Önce anlaşılması son derece kolay olan şu misali verelim...
Size son derece kıymetli mücevherle dolu bir kasa veriyorlar ve diyorlar ki:
— Şayet anahtarını elde edersen, bu kasayı açabilirsin, içindeki her şey senin olabilir...
Soruyorsunuz, peki anahtar nedir, nasıl açabilirim? Cevap:
— Anahtar, ucu özel bir şekillendirmeye tâbi tutulmuş demirdir... Elde etmek için de şu kadar pahasını ödemek zorundasın...
Diyorsun ki “Kasa nasıl olsa bende! O kadar paha ödeyeceğime, alırım bir demir, alırım bir eğe; çenterim demiri, olur anahtar!”
Ama ne çare ki, bir ömür boyu demir çentseniz, o kasanın özel kilit şifresine uygun anahtarın bir benzerini yapamazsınız... Ve bu yüzden de kasanızı açıp içindeki çok kıymetli mücevherlere kavuşamazsınız... Tâ ki, pahasını ödeyip özel şifresi için yapılmış anahtarı elde edene kadar... Unutmayalım ki her kilit ancak şifresine uygun anahtar ile açılır.

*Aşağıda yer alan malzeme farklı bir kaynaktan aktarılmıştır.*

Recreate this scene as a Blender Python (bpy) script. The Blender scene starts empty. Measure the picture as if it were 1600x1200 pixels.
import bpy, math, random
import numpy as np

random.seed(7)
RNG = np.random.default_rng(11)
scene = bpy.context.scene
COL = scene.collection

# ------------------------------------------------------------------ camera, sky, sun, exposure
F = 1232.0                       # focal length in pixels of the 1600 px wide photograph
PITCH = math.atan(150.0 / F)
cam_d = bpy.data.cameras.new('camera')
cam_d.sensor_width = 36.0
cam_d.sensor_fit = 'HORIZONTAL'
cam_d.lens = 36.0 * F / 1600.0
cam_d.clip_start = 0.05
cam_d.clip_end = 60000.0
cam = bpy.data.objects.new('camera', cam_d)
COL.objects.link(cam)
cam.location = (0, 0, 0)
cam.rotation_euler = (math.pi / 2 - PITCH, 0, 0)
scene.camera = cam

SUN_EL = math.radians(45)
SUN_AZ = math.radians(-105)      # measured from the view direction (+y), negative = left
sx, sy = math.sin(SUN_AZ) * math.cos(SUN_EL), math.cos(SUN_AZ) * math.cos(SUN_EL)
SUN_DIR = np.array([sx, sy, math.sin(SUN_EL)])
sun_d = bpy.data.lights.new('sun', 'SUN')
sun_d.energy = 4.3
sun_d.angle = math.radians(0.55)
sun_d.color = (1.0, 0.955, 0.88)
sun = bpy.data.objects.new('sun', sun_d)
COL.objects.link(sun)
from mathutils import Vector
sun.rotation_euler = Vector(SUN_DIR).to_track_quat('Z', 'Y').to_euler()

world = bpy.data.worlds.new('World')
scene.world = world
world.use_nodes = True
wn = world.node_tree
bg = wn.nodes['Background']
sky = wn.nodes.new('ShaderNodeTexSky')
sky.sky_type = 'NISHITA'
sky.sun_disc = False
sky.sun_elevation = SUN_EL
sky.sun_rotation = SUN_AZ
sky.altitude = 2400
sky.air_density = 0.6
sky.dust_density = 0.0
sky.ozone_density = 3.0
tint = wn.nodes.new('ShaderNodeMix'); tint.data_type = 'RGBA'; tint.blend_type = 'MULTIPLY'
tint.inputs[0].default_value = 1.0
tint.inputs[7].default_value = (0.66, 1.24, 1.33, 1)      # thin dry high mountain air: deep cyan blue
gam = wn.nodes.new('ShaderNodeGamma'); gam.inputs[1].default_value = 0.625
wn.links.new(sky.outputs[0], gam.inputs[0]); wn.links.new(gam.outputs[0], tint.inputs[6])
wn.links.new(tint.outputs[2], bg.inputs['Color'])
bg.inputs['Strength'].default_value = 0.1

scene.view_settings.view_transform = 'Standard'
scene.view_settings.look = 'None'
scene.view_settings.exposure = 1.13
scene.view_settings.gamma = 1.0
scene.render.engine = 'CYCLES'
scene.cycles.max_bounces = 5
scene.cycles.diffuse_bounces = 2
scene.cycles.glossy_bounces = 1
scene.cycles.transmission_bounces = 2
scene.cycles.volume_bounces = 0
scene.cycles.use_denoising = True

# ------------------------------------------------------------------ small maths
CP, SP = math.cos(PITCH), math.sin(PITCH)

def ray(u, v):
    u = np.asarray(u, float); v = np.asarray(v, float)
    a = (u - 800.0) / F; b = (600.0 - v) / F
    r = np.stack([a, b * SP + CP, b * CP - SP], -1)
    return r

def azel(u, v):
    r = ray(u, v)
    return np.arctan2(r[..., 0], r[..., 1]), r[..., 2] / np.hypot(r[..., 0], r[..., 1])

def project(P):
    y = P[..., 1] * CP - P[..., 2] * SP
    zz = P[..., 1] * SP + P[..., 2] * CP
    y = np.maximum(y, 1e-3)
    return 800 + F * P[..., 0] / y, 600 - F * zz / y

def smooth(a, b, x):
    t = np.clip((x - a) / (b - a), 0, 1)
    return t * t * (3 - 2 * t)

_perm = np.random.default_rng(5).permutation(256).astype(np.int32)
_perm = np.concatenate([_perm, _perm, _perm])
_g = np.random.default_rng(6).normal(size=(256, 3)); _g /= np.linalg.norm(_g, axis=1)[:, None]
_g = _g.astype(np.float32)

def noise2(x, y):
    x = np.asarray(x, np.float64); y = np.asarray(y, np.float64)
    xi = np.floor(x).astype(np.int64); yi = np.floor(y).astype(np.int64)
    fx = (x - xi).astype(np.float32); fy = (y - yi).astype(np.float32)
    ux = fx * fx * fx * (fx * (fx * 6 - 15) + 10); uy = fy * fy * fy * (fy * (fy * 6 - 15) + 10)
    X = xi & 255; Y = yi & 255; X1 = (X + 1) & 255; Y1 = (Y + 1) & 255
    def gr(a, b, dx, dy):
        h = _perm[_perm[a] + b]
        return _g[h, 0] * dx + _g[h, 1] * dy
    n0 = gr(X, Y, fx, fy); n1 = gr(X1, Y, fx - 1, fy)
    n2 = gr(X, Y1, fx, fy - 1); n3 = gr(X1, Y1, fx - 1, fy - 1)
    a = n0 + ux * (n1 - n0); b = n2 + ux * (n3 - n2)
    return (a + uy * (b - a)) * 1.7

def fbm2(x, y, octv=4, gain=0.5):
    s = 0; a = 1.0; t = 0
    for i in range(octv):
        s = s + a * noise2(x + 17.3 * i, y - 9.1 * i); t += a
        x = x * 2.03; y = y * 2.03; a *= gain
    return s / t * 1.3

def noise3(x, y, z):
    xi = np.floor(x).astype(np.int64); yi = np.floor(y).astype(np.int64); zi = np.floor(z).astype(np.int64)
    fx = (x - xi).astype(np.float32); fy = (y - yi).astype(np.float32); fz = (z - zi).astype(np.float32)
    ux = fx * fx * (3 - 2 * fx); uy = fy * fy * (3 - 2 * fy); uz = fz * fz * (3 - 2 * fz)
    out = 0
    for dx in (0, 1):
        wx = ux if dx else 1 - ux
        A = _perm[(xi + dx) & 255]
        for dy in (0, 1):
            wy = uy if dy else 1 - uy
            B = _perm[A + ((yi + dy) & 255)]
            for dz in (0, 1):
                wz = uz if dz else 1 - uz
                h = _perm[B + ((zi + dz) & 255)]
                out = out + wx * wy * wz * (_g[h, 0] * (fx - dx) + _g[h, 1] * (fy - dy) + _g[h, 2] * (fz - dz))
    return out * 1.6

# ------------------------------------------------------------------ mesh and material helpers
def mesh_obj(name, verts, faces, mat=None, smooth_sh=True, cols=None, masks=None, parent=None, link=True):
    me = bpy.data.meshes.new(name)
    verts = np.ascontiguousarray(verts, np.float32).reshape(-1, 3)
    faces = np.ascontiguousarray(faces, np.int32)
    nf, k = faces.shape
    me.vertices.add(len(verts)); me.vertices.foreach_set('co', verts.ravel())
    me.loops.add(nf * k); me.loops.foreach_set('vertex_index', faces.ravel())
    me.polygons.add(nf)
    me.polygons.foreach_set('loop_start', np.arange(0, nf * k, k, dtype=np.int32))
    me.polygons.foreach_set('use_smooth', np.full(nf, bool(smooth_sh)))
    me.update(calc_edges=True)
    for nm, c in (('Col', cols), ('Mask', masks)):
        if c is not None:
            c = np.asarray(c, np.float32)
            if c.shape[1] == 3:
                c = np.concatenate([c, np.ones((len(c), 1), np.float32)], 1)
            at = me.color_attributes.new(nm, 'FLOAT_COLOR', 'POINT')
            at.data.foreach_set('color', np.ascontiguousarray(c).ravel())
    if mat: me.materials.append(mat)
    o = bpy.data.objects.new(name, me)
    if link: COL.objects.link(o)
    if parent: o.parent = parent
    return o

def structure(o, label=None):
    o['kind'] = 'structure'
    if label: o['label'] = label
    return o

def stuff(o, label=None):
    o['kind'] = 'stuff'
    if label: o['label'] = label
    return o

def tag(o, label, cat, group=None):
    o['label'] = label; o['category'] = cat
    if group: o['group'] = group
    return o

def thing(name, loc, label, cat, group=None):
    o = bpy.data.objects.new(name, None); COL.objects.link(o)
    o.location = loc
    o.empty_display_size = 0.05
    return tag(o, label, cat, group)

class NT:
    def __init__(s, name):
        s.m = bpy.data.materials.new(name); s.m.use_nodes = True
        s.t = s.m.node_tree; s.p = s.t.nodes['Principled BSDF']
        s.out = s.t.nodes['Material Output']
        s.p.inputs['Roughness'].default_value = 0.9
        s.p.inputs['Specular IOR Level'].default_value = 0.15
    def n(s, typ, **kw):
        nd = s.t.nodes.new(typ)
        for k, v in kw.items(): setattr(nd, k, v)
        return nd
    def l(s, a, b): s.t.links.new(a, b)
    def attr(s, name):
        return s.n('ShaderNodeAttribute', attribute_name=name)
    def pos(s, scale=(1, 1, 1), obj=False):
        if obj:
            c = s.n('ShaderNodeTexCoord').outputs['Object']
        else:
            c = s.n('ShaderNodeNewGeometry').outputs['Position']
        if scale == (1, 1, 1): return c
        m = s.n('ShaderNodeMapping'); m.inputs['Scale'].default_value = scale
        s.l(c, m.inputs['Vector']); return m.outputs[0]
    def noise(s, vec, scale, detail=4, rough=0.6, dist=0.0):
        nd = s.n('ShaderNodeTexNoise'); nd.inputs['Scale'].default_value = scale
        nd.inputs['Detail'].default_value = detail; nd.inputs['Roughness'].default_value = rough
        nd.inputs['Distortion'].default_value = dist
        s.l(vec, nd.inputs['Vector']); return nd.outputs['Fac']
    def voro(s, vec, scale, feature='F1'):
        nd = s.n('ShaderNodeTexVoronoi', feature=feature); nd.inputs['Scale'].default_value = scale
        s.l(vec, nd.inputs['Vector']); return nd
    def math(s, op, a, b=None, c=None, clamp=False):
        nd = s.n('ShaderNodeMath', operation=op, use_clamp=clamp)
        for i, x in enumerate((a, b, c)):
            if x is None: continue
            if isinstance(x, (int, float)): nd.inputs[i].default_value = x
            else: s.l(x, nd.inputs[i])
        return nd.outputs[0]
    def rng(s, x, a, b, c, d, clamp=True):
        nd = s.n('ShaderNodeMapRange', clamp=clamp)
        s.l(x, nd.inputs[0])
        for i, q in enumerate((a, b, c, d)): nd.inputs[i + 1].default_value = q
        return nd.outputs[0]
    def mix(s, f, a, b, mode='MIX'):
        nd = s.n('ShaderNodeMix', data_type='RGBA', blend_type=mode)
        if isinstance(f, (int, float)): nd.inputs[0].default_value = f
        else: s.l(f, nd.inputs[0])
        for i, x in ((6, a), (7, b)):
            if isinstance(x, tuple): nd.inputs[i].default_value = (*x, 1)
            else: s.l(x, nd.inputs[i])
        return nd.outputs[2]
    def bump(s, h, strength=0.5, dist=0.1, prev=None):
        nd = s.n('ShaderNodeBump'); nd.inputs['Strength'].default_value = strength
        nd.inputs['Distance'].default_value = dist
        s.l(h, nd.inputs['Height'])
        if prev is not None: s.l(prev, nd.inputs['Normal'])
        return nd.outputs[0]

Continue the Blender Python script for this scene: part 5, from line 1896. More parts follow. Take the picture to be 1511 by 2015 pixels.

İşte bu misalde olduğu üzere, her beynin kendine özel bir formüle ihtiyacı vardır ki, çok kısa sürelerde büyük gelişmeler elde etsin... Ama bunun için de elbette, bu konudan anlayan, bu konu hakkında bilgi sahibi kişiyi bulmak zorunluluğu mevcuttur.
Bu devirde böylesine ehil kişiyi bulmanın çok zor olduğunu düşünerek bu kitapta, bize ihsan olunan ilim ölçüsünde, elden geldiğince çeşitli zikir formüllerinden söz edeceğiz... Ki bunlar bizâtihi tecrübelerimize göre son derece yararlı olmuşlardır...
Dileyen bu zikir formüllerini bir süre kendi üzerinde dener, fayda görürse devam eder, fayda bulmazsa da genel zikirlerle ruhaniyetini geliştirme yolunda çalışmalarına devam eder.